Dataset entries:
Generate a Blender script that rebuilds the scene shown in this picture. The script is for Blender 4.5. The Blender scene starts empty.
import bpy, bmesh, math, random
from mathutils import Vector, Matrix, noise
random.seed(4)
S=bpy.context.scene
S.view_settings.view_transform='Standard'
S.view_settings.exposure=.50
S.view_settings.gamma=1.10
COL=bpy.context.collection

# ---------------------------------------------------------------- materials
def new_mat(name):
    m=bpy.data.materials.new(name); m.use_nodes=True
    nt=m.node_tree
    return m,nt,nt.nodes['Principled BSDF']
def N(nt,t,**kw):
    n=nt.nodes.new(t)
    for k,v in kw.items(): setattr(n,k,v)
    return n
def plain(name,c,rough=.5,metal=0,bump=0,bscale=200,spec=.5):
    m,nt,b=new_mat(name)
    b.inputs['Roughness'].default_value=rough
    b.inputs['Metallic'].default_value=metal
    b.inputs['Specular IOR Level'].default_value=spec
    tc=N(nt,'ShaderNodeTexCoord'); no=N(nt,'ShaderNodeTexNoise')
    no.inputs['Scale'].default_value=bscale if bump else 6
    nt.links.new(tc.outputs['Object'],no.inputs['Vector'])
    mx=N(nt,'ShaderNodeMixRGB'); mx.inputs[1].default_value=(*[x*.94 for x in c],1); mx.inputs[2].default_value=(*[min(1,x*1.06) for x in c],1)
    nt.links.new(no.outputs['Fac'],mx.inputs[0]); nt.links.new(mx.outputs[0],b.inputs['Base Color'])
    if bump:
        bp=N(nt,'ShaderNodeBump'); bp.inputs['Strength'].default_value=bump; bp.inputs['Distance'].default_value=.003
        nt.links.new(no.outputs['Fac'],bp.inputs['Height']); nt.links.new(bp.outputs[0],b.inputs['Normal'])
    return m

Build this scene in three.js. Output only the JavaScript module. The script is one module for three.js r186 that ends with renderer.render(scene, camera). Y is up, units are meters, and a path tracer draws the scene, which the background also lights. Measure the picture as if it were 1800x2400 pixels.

Given task:
Print out every entry, keeping each one exact.

Complete answer:
Generate a Blender script that rebuilds the scene shown in this picture. The script is for Blender 4.5. The Blender scene starts empty.
import bpy, bmesh, math, random
from mathutils import Vector, Matrix, noise
random.seed(4)
S=bpy.context.scene
S.view_settings.view_transform='Standard'
S.view_settings.exposure=.50
S.view_settings.gamma=1.10
COL=bpy.context.collection

# ---------------------------------------------------------------- materials
def new_mat(name):
    m=bpy.data.materials.new(name); m.use_nodes=True
    nt=m.node_tree
    return m,nt,nt.nodes['Principled BSDF']
def N(nt,t,**kw):
    n=nt.nodes.new(t)
    for k,v in kw.items(): setattr(n,k,v)
    return n
def plain(name,c,rough=.5,metal=0,bump=0,bscale=200,spec=.5):
    m,nt,b=new_mat(name)
    b.inputs['Roughness'].default_value=rough
    b.inputs['Metallic'].default_value=metal
    b.inputs['Specular IOR Level'].default_value=spec
    tc=N(nt,'ShaderNodeTexCoord'); no=N(nt,'ShaderNodeTexNoise')
    no.inputs['Scale'].default_value=bscale if bump else 6
    nt.links.new(tc.outputs['Object'],no.inputs['Vector'])
    mx=N(nt,'ShaderNodeMixRGB'); mx.inputs[1].default_value=(*[x*.94 for x in c],1); mx.inputs[2].default_value=(*[min(1,x*1.06) for x in c],1)
    nt.links.new(no.outputs['Fac'],mx.inputs[0]); nt.links.new(mx.outputs[0],b.inputs['Base Color'])
    if bump:
        bp=N(nt,'ShaderNodeBump'); bp.inputs['Strength'].default_value=bump; bp.inputs['Distance'].default_value=.003
        nt.links.new(no.outputs['Fac'],bp.inputs['Height']); nt.links.new(bp.outputs[0],b.inputs['Normal'])
    return m

Build this scene in three.js. Output only the JavaScript module. The script is one module for three.js r186 that ends with renderer.render(scene, camera). Y is up, units are meters, and a path tracer draws the scene, which the background also lights. Measure the picture as if it were 1800x2400 pixels.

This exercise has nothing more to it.